It has now been irrevocably proved that our lower House of Legislature is not sacrosanct. A clear message has been sent to the nation that anything uttered on its august floor must never be accepted as the truth, but a political statement or in simpler terms – a lie. By implication therefore, gone is the credibility of any law passed therein as well as that of the annual national budget. Since legislators and political leaders are required to be role models, we are now being taught that lying is good – that corruption and perfidy are noble pursuits.

As if dissatisfied with the level of dignity and character being demonstrated by the ruling party’s spokespeople, all norms of decency were trampled underfoot by a sitting minister, who used language (and that too on the Supreme Court premises) that violated the lowest form of decency. What the speaker failed to comprehend (and perhaps will never do so) was that his words would expose his own moral failings than harm the person being targeted. I for one would not be surprised if the new Chief Justice categorises the reported language used within earshot of the Apex Court as contempt.

We as a nation are suffering from hunger – hunger to get rich in the shortest possible time no matter what the route; hunger to obtain and retain power, tossing all vestiges of morality to the four winds and hungry for anything we can obtain free without hard work. This hunger has made us gluttonous, a stark example of which can be seen in ostentatious four wheelers, weddings and homes. Believe it or not, but in a recent marriage, the guest list was filtered on the criterion of owning SUVs, so that the ‘baraat’ would be composed of this elite brand of transportation. Our gluttony is also visible during wedding or political dinners, where a stampede usually occurs towards food stations, much to the envy of vultures fighting for carrion.

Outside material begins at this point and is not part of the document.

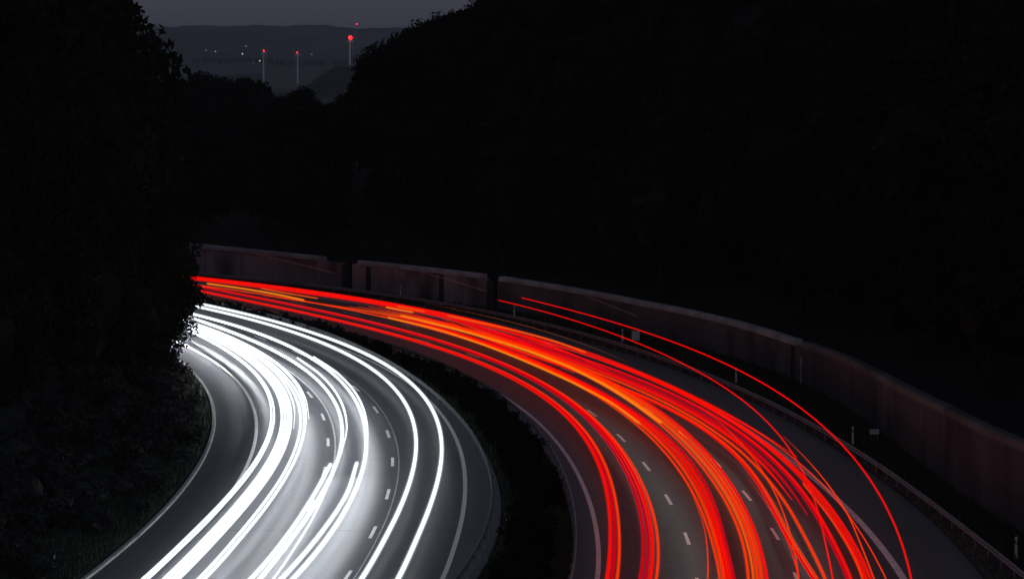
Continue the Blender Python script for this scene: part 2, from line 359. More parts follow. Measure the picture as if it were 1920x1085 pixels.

A stage has arrived, where we have seriously begun to question if democracy is really suitable for a nation such as ours, where indicators such as literacy, law and order, industrialisation, per capita income etc. are abysmally low. There is a very large segment of educated middle class people, who are of the opinion that what we need is a dictator, who can ruthlessly enforce the rule of law and merit. Under prevailing conditions, this notion appears very attractive, but where are we to find a ‘benign dictator’, with unimpeachable credentials. The very notion reflects the frustration besetting the Pakistani nation and requires a serious rethink of our political direction.

The closest we can come to a one-man rule, while retaining a democratic norm, is a unicameral presidential system. The core features of such a system include election of the President on adult franchise and his investment with the combined powers currently resting with the Head of the Executive and the Head of State. This would also prevent the elected individual from falling hostage to the goodwill of the legislature, as is happening in the current system. The presidential cabinet could then be a mix of technocrats and politicians with impeccable antecedents and checks and balances maintained by forging a triumvirate relationship between the Executive i.e. The President, the Supreme Court and the Legislature (as has been done in the United States).

I have been witness to something that resembled such a system, which put Pakistan in a position of envy amongst the comity of nations during the Ayub Khan era, so much so that South Korea borrowed our model to become an East Asian industrial giant. Sadly enough, our own system collapsed due to a lack of checks and balances and a leader whose resolve was weakened by the machinations of political advisors.

It is now time that our rulers picked up and read the history and causes of political change. It is time that they emerged from the cocoon that detaches them from reality and the pulse of the people. It is time that delusions of grandeur and dynastic succession, of the myth of indispensability are set aside and a pragmatic down to earth introspective exercise is undertaken to set matters right before it is too late.